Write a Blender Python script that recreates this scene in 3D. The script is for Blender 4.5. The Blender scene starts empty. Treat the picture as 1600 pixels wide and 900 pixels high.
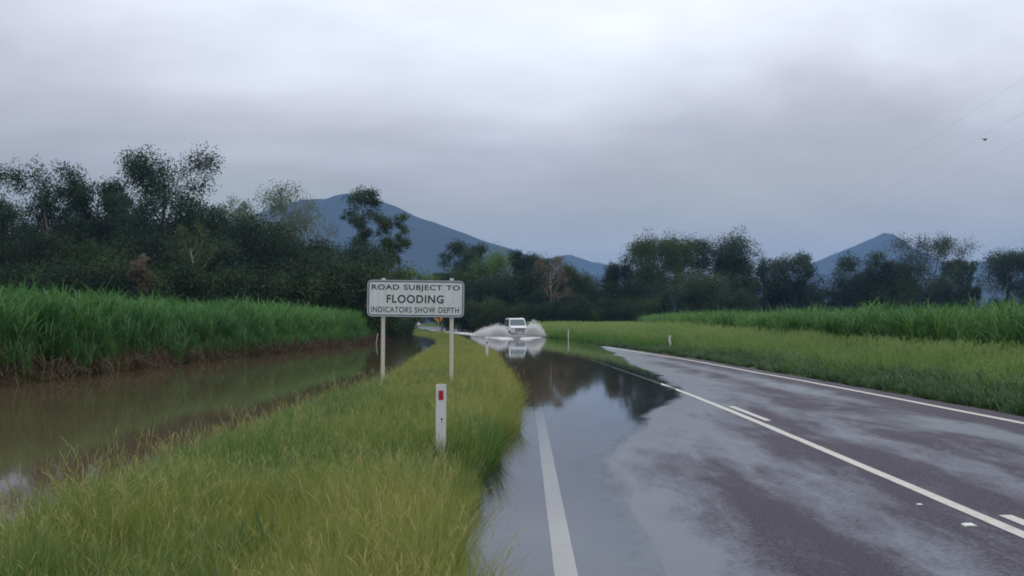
import bpy, bmesh, math, random
import numpy as np
from mathutils import Vector, Matrix

SC = bpy.context.scene
COL = SC.collection
R = math.radians
PI = math.pi

# ------------------------------------------------------------------ camera, world, sun, exposure
CAM_Z = 1.62
F_PX = 1600.0            # focal length in photo pixels (photo 1600 wide)
HOR = 503.0              # photo row of the horizon
cam_data = bpy.data.cameras.new('camera')
cam_data.sensor_width = 36.0
cam_data.lens = 36.0
cam_data.clip_start = 0.1
cam_data.clip_end = 30000
cam = bpy.data.objects.new('camera', cam_data)
COL.objects.link(cam)
cam.location = (0, 0, CAM_Z)
cam.rotation_euler = (R(90) + math.atan((HOR - 450.0) / F_PX), 0, 0)
SC.camera = cam

SC.view_settings.view_transform = 'Standard'
SC.view_settings.look = 'None'
SC.view_settings.gamma = 1
SC.view_settings.use_curve_mapping = False
SC.view_settings.exposure = 0.0

SUN_EL, SUN_AZ = R(58), R(25)     # high behind the cloud, ahead and a little to the right
world = bpy.data.worlds.new('World')
SC.world = world
world.use_nodes = True


def build_world():
    nt = world.node_tree
    nt.nodes.clear()
    N = nt.nodes.new
    L = nt.links.new
    out = N('ShaderNodeOutputWorld')
    bg_sky = N('ShaderNodeBackground')
    bg_sky.inputs['Strength'].default_value = 0.10
    sky = N('ShaderNodeTexSky')
    sky.sky_type = 'NISHITA'
    sky.sun_disc = False
    sky.sun_elevation = SUN_EL
    sky.sun_rotation = SUN_AZ
    L(sky.outputs[0], bg_sky.inputs['Color'])
    # cloud deck: a layer of stratus, flat sheet above the land, seen in perspective
    geo = N('ShaderNodeTexCoord')
    sep = N('ShaderNodeSeparateXYZ')
    L(geo.outputs['Generated'], sep.inputs[0])

    def m(op, a, b=None):
        n = N('ShaderNodeMath')
        n.operation = op
        for i, v in enumerate((a, b)):
            if v is None:
                continue
            if isinstance(v, (int, float)):
                n.inputs[i].default_value = v
            else:
                L(v, n.inputs[i])
        return n.outputs[0]
    zc = m('MAXIMUM', sep.outputs['Z'], 0.0)
    den = m('ADD', zc, 0.42)
    px = m('DIVIDE', sep.outputs['X'], den)
    py = m('DIVIDE', sep.outputs['Y'], den)
    comb = N('ShaderNodeCombineXYZ')
    L(px, comb.inputs[0])
    L(py, comb.inputs[1])
    mp = N('ShaderNodeMapping')
    mp.inputs['Rotation'].default_value = (0, 0, R(-28))
    mp.inputs['Scale'].default_value = (1.0, 1.7, 1)
    mp.inputs['Location'].default_value = (3.3, 1.2, 0)
    L(comb.outputs[0], mp.inputs['Vector'])
    n1 = N('ShaderNodeTexNoise')
    n1.inputs['Scale'].default_value = 1.1
    n1.inputs['Detail'].default_value = 5
    n1.inputs['Roughness'].default_value = 0.5
    n1.inputs['Distortion'].default_value = 0.6
    L(mp.outputs[0], n1.inputs['Vector'])
    n2 = N('ShaderNodeTexNoise')
    n2.inputs['Scale'].default_value = 3.4
    n2.inputs['Detail'].default_value = 4
    n2.inputs['Roughness'].default_value = 0.5
    L(mp.outputs[0], n2.inputs['Vector'])
    # brightness of the deck by elevation (overcast: zenith about three times the horizon)
    ramp = N('ShaderNodeValToRGB')
    cr = ramp.color_ramp
    stops = [(0.0, (0.475, 0.515, 0.41)), (0.06, (0.505, 0.52, 0.44)), (0.11, (0.55, 0.535, 0.515)),
             (0.17, (0.67, 0.655, 0.69)), (0.23, (0.92, 0.93, 1.01)), (0.30, (1.12, 1.16, 1.25)), (1.0, (1.45, 1.47, 1.5))]
    while len(cr.elements) < len(stops):
        cr.elements.new(0.5)
    for e, (p, c) in zip(cr.elements, stops):
        e.position = p
        e.color = (*c, 1)
    wob = m('MULTIPLY', m('SUBTRACT', n1.outputs['Fac'], 0.5), 0.36)
    zz = m('ADD', zc, m('MULTIPLY', wob, m('MINIMUM', m('MULTIPLY', zc, 6.0), 1.0)))
    # the cloud is thinner towards the hidden sun
    L(m('ADD', zz, m('MULTIPLY', sep.outputs['X'], 0.07)), ramp.inputs['Fac'])
    fine = m('ADD', 0.77, m('MULTIPLY', n2.outputs['Fac'], 0.46))
    mul = N('ShaderNodeMix')
    mul.data_type = 'RGBA'
    mul.blend_type = 'MULTIPLY'
    mul.inputs[0].default_value = 1.0
    L(ramp.outputs['Color'], mul.inputs[6])
    L(fine, mul.inputs[7])
    bg_cl = N('ShaderNodeBackground')
    L(mul.outputs[2], bg_cl.inputs['Color'])
    bg_cl.inputs['Strength'].default_value = 1.0
    mix = N('ShaderNodeMixShader')
    mix.inputs[0].default_value = 0.94
    L(bg_sky.outputs[0], mix.inputs[1])
    L(bg_cl.outputs[0], mix.inputs[2])
    L(mix.outputs[0], out.inputs['Surface'])


build_world()
sun_data = bpy.data.lights.new('sun', 'SUN')
sun_data.energy = 0.5
sun_data.angle = R(40)
sun_data.color = (1.0, 0.96, 0.9)
sun = bpy.data.objects.new('sun', sun_data)
COL.objects.link(sun)
sd = Vector((math.sin(SUN_AZ) * math.cos(SUN_EL), math.cos(SUN_AZ) * math.cos(SUN_EL), math.sin(SUN_EL)))
sun.rotation_euler = sd.to_track_quat('Z', 'Y').to_euler()

cy = SC.cycles
cy.use_denoising = True
cy.max_bounces = 6
cy.diffuse_bounces = 3
cy.glossy_bounces = 3
cy.transmission_bounces = 3
cy.volume_bounces = 0
cy.transparent_max_bounces = 8
cy.caustics_reflective = False
cy.caustics_refractive = False
cy.filter_width = 1.8

# ------------------------------------------------------------------ helpers
rng = np.random.default_rng(11)


def tag(o, label=None, cat=None, group=None, kind=None):
    if label:
        o['label'] = label
    if cat:
        o['category'] = cat
    if group:
        o['group'] = group
    if kind:
        o['kind'] = kind
    return o


def empty(name, loc, rz=0.0):
    o = bpy.data.objects.new(name, None)
    o.location = loc
    o.rotation_euler = (0, 0, rz)
    o.empty_display_size = 0.2
    COL.objects.link(o)
    return o


def link(name, me, parent=None, mat=None):
    o = bpy.data.objects.new(name, me)
    COL.objects.link(o)
    if parent is not None:
        o.parent = parent
    if mat is not None and not me.materials:
        me.materials.append(mat)
    return o


def np_mesh(name, V, F, mat=None, attrs=None, smooth=False):
    """V (n,3); F (m,k) with k 3 or 4."""
    V = np.asarray(V, dtype=np.float32)
    F = np.asarray(F, dtype=np.int32)
    me = bpy.data.meshes.new(name)
    me.vertices.add(len(V))
    me.vertices.foreach_set('co', V.ravel())
    k = F.shape[1]
    me.loops.add(F.size)
    me.loops.foreach_set('vertex_index', F.ravel())
    me.polygons.add(len(F))
    me.polygons.foreach_set('loop_start', np.arange(0, F.size, k, dtype=np.int32))
    me.polygons.foreach_set('use_smooth', np.full(len(F), smooth))
    me.update(calc_edges=True)
    for an, arr in (attrs or {}).items():
        a = me.attributes.new(an, 'FLOAT', 'POINT')
        a.data.foreach_set('value', np.asarray(arr, dtype=np.float32))
    if mat is not None:
        me.materials.append(mat)
    return me


def hash2(ix, iy, seed):
    h = (ix.astype(np.int64) * 374761393 + iy.astype(np.int64) * 668265263 + seed * 974711) & 0x7fffffff
    h = ((h ^ (h >> 13)) * 1274126177) & 0x7fffffff
    h = h ^ (h >> 16)
    return (h & 0xffff) / 65535.0


def vnoise(x, y, seed=0):
    x = np.asarray(x, float)
    y = np.asarray(y, float)
    ix, iy = np.floor(x), np.floor(y)
    fx, fy = x - ix, y - iy
    fx = fx * fx * (3 - 2 * fx)
    fy = fy * fy * (3 - 2 * fy)
    a = hash2(ix, iy, seed)
    b = hash2(ix + 1, iy, seed)
    c = hash2(ix, iy + 1, seed)
    d = hash2(ix + 1, iy + 1, seed)
    return (a * (1 - fx) + b * fx) * (1 - fy) + (c * (1 - fx) + d * fx) * fy


def fbm(x, y, seed=0, octaves=4):
    t, amp, s = 0.0, 0.5, 0.0
    for o in range(octaves):
        t = t + amp * vnoise(x * 2 ** o, y * 2 ** o, seed + o * 17)
        s += amp
        amp *= 0.5
    return t / s - 0.5          # about -0.5..0.5


def sstep(a, b, x):
    t = np.clip((np.asarray(x, float) - a) / (b - a), 0, 1)
    return t * t * (3 - 2 * t)


# ------------------------------------------------------------------ lie of the land
def smooth_table(xs, ys):
    xs = np.array(xs, float)
    ys = np.array(ys, float)
    gx = np.arange(xs[0], xs[-1] + 0.5, 0.5)
    gy = np.interp(gx, xs, ys)
    ker = np.hanning(31)
    ker /= ker.sum()
    pad = np.concatenate([gy[0] + (np.arange(-15, 0)) * (gy[1] - gy[0]), gy, gy[-1] + np.arange(1, 16) * (gy[-1] - gy[-2])])
    sm = np.convolve(pad, ker, 'valid')
    return lambda y: np.interp(y, gx, sm)


_dev = smooth_table([-60, 24, 45, 65, 75, 107, 136, 200, 236, 300, 350, 460, 900],
                    [0, 0, 0.85, 2.3, 3.3, 6.3, 10.0, 18.5, 23.5, 33, 43, 72, 240])


def xc(y):
    """x of the road's centre line at distance y."""
    y = np.asarray(y, float)
    return 3.695 + 0.0125 * y - _dev(y)


_ub = smooth_table([-60, 4, 9, 10.2, 11, 12.2, 13.9, 15.5, 17.6, 18.9, 20.3, 22.3, 27.3, 31, 34.6, 41, 48, 56, 64.8, 75, 90, 130, 160, 180, 200, 900],
                   [-2.75, -2.75, -2.75, -2.75, -2.75, -2.7, -2.5, -2.2, -1.6, -0.95, -0.45, 0.12, 0.53, 0.7, 0.76, 1.1, 1.9, 2.8, 3.5, 6.2, 12, 12, 5, -2, -9, -12])
_xd = smooth_table([-60, 8, 11, 18, 22, 29, 40, 50, 62, 77, 96, 120, 150, 200, 900],
                   [-3.5, -3.5, -3.8, -3.65, -3.4, -3.5, -4.1, -4.7, -5.2, -5.9, -7.4, -10.5, -16, -26, -330])
_xf = smooth_table([-60, 20, 42, 62, 81, 100, 900], [-13.6, -13.4, -13.0, -11.9, -11.3, -12.5, -90])   # front of the left cane


def z_road(u, y):
    k = 0.0155
    z = k * (u - _ub(y))
    z = z + (0.011 - 0.007 * sstep(-2.6, -3.2, u)) * fbm(u * 0.55 + 4, y * 0.22, 3, 3) + 0.005 * fbm(u * 1.7, y * 0.9, 8, 2)
    return np.clip(z, -0.22, 0.13)


def z_land(x, y):
    """natural surface without the road's pavement"""
    x = np.asarray(x, float)
    y = np.asarray(y, float)
    u = x - xc(y)
    rough = 0.05 * fbm(x * 0.5, y * 0.5, 5, 3)
    # right: verge rising to the cane field
    zr = z_road(np.full_like(u, 4.5), y)
    right = zr * (1 - sstep(4.6, 8.0, u)) + (0.30 + rough) * sstep(4.6, 8.0, u)
    # left: verge, ditch, cane field
    zl = np.maximum(z_road(np.full_like(u, -4.1), y), -0.06)
    vmid = np.minimum(sstep(-4.0, -4.7, u), 1.0)
    verge = zl * (1 - vmid) + (0.14 - 0.09 * sstep(30, 70, y) + rough) * vmid
    xd = _xd(y)
    near_end = 1 - sstep(105, 150, y)
    ditch = -0.55
    tl = sstep(0.9, -1.6, x - xd)          # verge falls to the ditch
    left = verge * (1 - tl) + ditch * tl
    xf = _xf(y)
    tc = sstep(1.6, -0.8, x - xf)
    left = left * (1 - tc) + (0.22 + rough) * tc
    # the ditch closes with a grassy bank far down the road
    tb = sstep(128, 150, y)
    left = left * (1 - tb) + (0.12 + rough + 0.12 * (1 - sstep(150, 190, y)) * 0) * tb
    w = sstep(-0.5, 0.5, u)
    return left * (1 - w) + right * w


U_L, U_R = -4.15, 4.5


def z_all(x, y):
    u = np.asarray(x, float) - xc(y)
    land = z_land(x, y)
    inside = (u > U_L) & (u < U_R)
    return np.where(inside, z_road(u, y), land)


def grow(a, b, step, ratio):
    out = [a]
    s = step
    while out[-1] < b:
        s *= ratio
        out.append(out[-1] + s)
    out[-1] = b
    return out


# ------------------------------------------------------------------ material helpers
def new_mat(name):
    m = bpy.data.materials.new(name)
    m.use_nodes = True
    nt = m.node_tree
    nt.nodes.clear()
    out = nt.nodes.new('ShaderNodeOutputMaterial')
    return m, nt, out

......

[Given problem] Everything from the first line to the line with "PI = math.pi" must be repeated exactly, and nothing else. Leave the pictures out.

[Reply]
Write a Blender Python script that recreates this scene in 3D. The script is for Blender 4.5. The Blender scene starts empty. Treat the picture as 1600 pixels wide and 900 pixels high.
import bpy, bmesh, math, random
import numpy as np
from mathutils import Vector, Matrix

SC = bpy.context.scene
COL = SC.collection
R = math.radians
PI = math.pi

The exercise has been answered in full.